### Exercise prompt
Show all lines from the data that include the word "picture".

═════ Source data

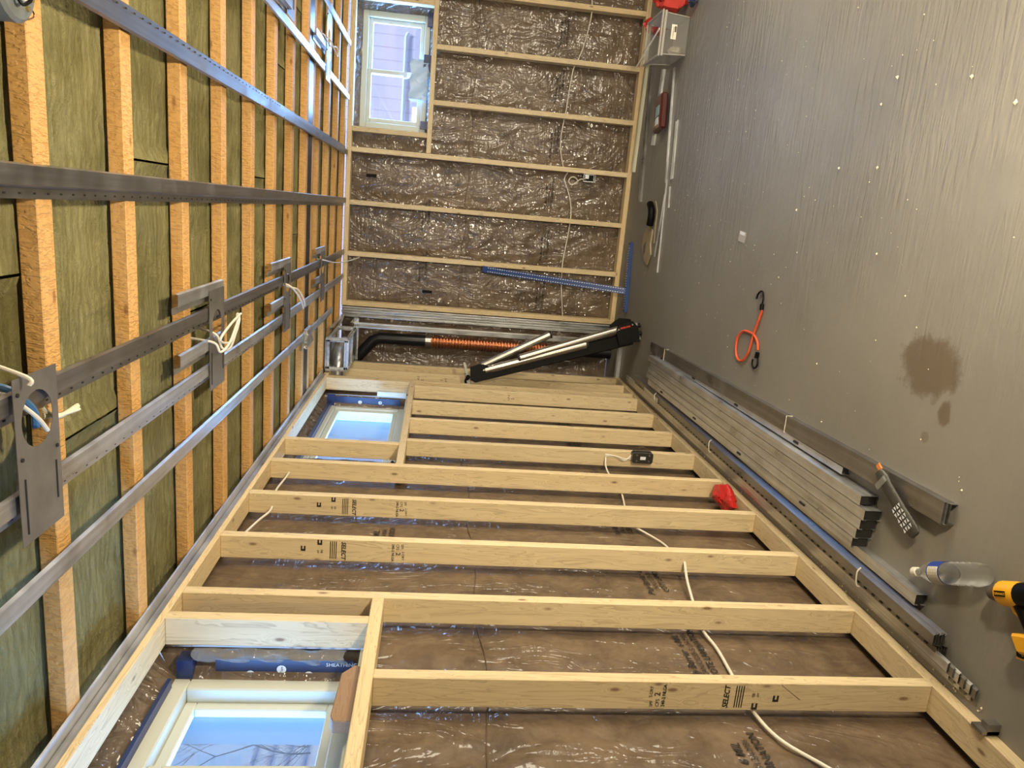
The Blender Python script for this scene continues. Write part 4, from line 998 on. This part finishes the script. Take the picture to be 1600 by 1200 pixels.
# water bottle lying on the floor
bt = empty('water_bottle', (.335, -4.31, 0), 'clear plastic water bottle with blue and white label on the floor', 'bottle')
A = Vector((.268, -4.168, .033)); Bv = Vector((.395, -4.425, .033)); bdv = (Bv-A).normalized(); bl_ = (Bv-A).length
def along(rad): return [A + bdv*u for u, r in rad], [r for u, r in rad]
prof = [(.020, .011), (.03, .012), (.05, .020), (.085, .031), (.095, .032), (.15, .032)] + [(.155+.011*k, 0.0330 if k % 2 else .0292) for k in range(10)] + [(.27, .032), (bl_, .028)]
pts_, rs_ = along(prof); MB().tube(pts_, .03, 24, rs=rs_).build('bottle_body', CLEAR, bt, smooth=True)
pts_, rs_ = along([(0, .0145), (.018, .0145), (.020, .012)]); MB().tube(pts_, .01, 20, rs=rs_).build('cap', simple('cap_white', '#dcd7cc', .4), bt, smooth=True)
pts_, rs_ = along([(.098, .0330), (.150, .0330)]); lbb = MB().tube(pts_, .03, 24, rs=rs_, cap=False).build('label_band', simple('label_blue', '#27408f', .4), bt, smooth=True)
upv = Vector((0, 0, 1)); sdv = bdv.cross(upv)
mb = MB(); vs = []
for i in range(9):
    a = math.radians(35 + 14*i - 25)
    for u in (.103, .145): vs.append(A + bdv*u + (sdv*math.cos(a) + upv*math.sin(a))*.0336)
mb.add(vs, [(2*i, 2*i+1, 2*i+3, 2*i+2) for i in range(8)]); mb.build('label_text_panel', simple('label_cream', '#d9d2bd', .5), lbb)
mb = MB()
for q in range(6):
    u0 = .108 + .006*q; vs = []
    for i in range(9):
        a = math.radians(14 + 13*i)
        for u in (u0, u0+.0018): vs.append(A + bdv*u + (sdv*math.cos(a) + upv*math.sin(a))*.0340)
    mb.add(vs, [(2*i, 2*i+1, 2*i+3, 2*i+2) for i in range(8)])
mb.build('label_fine_print', simple('label_ink', '#6a6f86', .6), lbb)
# packaged tool with triangle pattern
tp = empty('packaged_tool', (.44, -4.03, 0), 'black tool in clear pack with white triangle pattern, across the track bundle', 'tool')
a0 = Vector((.508, -3.945, .060)); a1 = Vector((.372, -4.135, .030)); ad = (a1-a0).normalized(); aw = Vector((0, 0, 1)).cross(ad).normalized(); an = ad.cross(aw)
if an.z < 0: an = -an
hl = (a1-a0).length
mb = MB(); rs2 = []; 
sect = []
prof = [(0, .018, .010), (.03, .027, .014), (.06, .022, .012), (.14, .023, .012), (.20, .027, .012), (hl-.01, .026, .010), (hl, .020, .006)]
vs = []
for u, w, h in prof:
    for k in range(12):
        t_ = 2*math.pi*k/12; vs.append(a0 + ad*u + aw*(w*math.cos(t_)) + an*(h*math.sin(t_)))
fs = [(i*12+k, i*12+(k+1) % 12, (i+1)*12+(k+1) % 12, (i+1)*12+k) for i in range(len(prof)-1) for k in range(12)] + [tuple(range(11, -1, -1)), tuple(range((len(prof)-1)*12, len(prof)*12))]
MB().add(vs, fs).build('tool_body', simple('dark_grip', '#3a3936', .4, bump=(60, .5, .004)), tp, smooth=True)
mb = MB(); 
for i in range(5):
    for j in range(4):
        u = hl - .10 + .018*i; v = -.018 + .012*j; sgn = 1 if (i + j) % 2 else -1
        c = a0 + ad*u + aw*v + an*.0125
        mb.add([c + ad*.008*sgn, c - ad*.006*sgn + aw*.0052, c - ad*.006*sgn - aw*.0052], [(0, 1, 2)])
mb.build('triangle_print', TEXTW, tp)
MB().frame(a0 + ad*.03 + an*.016, ad, aw, an, .02, .056, .004).build('clear_clip', CLEAR, tp, bevel=.001)
MB().frame(a0 - ad*.022 + aw*.012 + an*.0, ad, aw, an, .022, .018, .006).build('orange_tip', simple('orange_tip', '#d2824a', .5), tp, bevel=.001)
# cordless drill cut by the frame
dr = empty('cordless_drill', (.40, -4.56, 0), 'yellow and black cordless drill lying at the picture edge', 'drill')
d0 = Vector((.368, -4.468, .038)); d1 = Vector((.46, -4.66, .042)); dd = (d1-d0).normalized(); dw = Vector((0, 0, 1)).cross(dd).normalized(); du = dd.cross(dw)
if du.z < 0: du = -du
MB().tube([d0, d0+dd*.022, d0+dd*.034], .02, 18, rs=[.019, .024, .026]).build('chuck', simple('chuck_grey', '#59544c', .45, .3), dr, smooth=True)
MB().tube([d0+dd*.034, d0+dd*.040, d0+dd*.090, d0+dd*.10], .03, 18, rs=[.026, .032, .033, .030]).build('yellow_housing', YELLOW, dr, smooth=True)
MB().tube([d0+dd*.10, d0+dd*.17, d0+dd*.19], .03, 18, rs=[.031, .032, .022]).build('motor_housing', BLACK, dr, smooth=True)
hd_ = (-dw if (-dw).x < 0 else dw) ; hd_ = (hd_*.9 + dd*.35).normalized()
MB().tube([d0+dd*.085, d0+dd*.085+hd_*.05, d0+dd*.09+hd_*.12], .02, 14, rs=[.021, .017, .018]).build('grip', BLACK, dr, smooth=True)
MB().tube([d0+dd*.062+hd_*.024, d0+dd*.064+hd_*.045, d0+dd*.075+hd_*.062], .01, 12, rs=[.012, .011, .006]).build('trigger', YELLOW, dr, smooth=True)
MB().frame(d0+dd*.04+hd_*.125, dd, hd_, du, .10, .05, .06).build('battery', YELLOW, dr, bevel=.006)
pl = MB().frame(d0+dd*.046 + du*.0325 - dw*0, dd, dw, du, .036, .014, .002).build('name_plate', BLACK, dr)
text_mesh('DEWALT', .0085, basis(d0+dd*.048 + du*.0342 + hd_*.003, dd, -hd_ if (dd.cross(-hd_)).dot(du) > 0 else hd_), YELLOW, 'brand_lettering', dr, bold=.0003)
kn = empty('utility_knife', (.28, -4.60, 0), 'black-handled tool tip with yellow edge beside the drill', 'tool')
k0 = Vector((.255, -4.562, .014)); k1 = Vector((.30, -4.70, .014)); kd = (k1-k0).normalized(); kw = Vector((0, 0, 1)).cross(kd)
MB().frame(k0, kd, kw, Vector((0, 0, 1)), .15, .030, .022).build('handle', BLACK, kn, bevel=.008)
MB().frame(k0+kd*.004-kw*.014, kd, kw, Vector((0, 0, 1)), .14, .004, .018).build('yellow_edge', YELLOW, kn, bevel=.001)
text_mesh('DEWALT', .010, basis(k0+kd*.025+kw*(-.004)+Vector((0, 0, .0115)), kd, kw), YELLOW, 'brand_lettering', kn)
# crumbs
mb = MB(); rnd = random.Random(3)
def crumb(x, y, s):
    vs = [(x + s*rnd.uniform(.5, 1)*a, y + s*rnd.uniform(.5, 1)*b, .0005 + s*c*rnd.uniform(.5, 1)) for a, b, c in ((1, 0, .2), (0, 1, .3), (-1, 0, .2), (0, -1, .3), (.1, .1, 1.1))]
    mb.add(vs, [(0, 1, 4), (1, 2, 4), (2, 3, 4), (3, 0, 4), (3, 2, 1, 0)])
for i in range(260):
    x = rnd.uniform(.5, 3.3); y = rnd.uniform(-4.6, -.4); s = rnd.choice((.0022, .003, .003, .004, .005))
    if y > -1.2 and x > .9 and x < 2.8 and rnd.random() < .6: continue
    crumb(x, y, s)
for i in range(110): crumb(rnd.gauss(1.7, .5), rnd.gauss(-1.9, .6), rnd.choice((.002, .003, .004)))
for x, y, s in ((1.80, -3.52, .011), (1.72, -3.45, .008), (1.74, -3.9, .010), (1.64, -4.10, .012), (1.51, -3.24, .010), (1.5, -3.5, .009), (1.62, -4.2, .012), (1.35, -2.95, .008), (1.2, -3.6, .008)): crumb(x, y, s)
for i in range(90): crumb(rnd.uniform(.003, .035), rnd.uniform(-4.5, -2.2), rnd.choice((.003, .005, .006)))
tag(mb.build('wool_crumbs', DROSS), 'whitish insulation crumbs scattered over the concrete floor', 'debris', kind='stuff')
tag(MB().tube(spline([(2.52, -2.42, .006), (2.46, -2.40, .01), (2.42, -2.36, .008), (2.38, -2.37, .006)], 4), .008, 6).build('wool_scrap', DROSS, smooth=True), 'pale wool scrap on the floor at the picture top', 'debris')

══════════

### Finished task
The Blender Python script for this scene continues. Write part 4, from line 998 on. This part finishes the script. Take the picture to be 1600 by 1200 pixels.
dr = empty('cordless_drill', (.40, -4.56, 0), 'yellow and black cordless drill lying at the picture edge', 'drill')
tag(MB().tube(spline([(2.52, -2.42, .006), (2.46, -2.40, .01), (2.42, -2.36, .008), (2.38, -2.37, .006)], 4), .008, 6).build('wool_scrap', DROSS, smooth=True), 'pale wool scrap on the floor at the picture top', 'debris')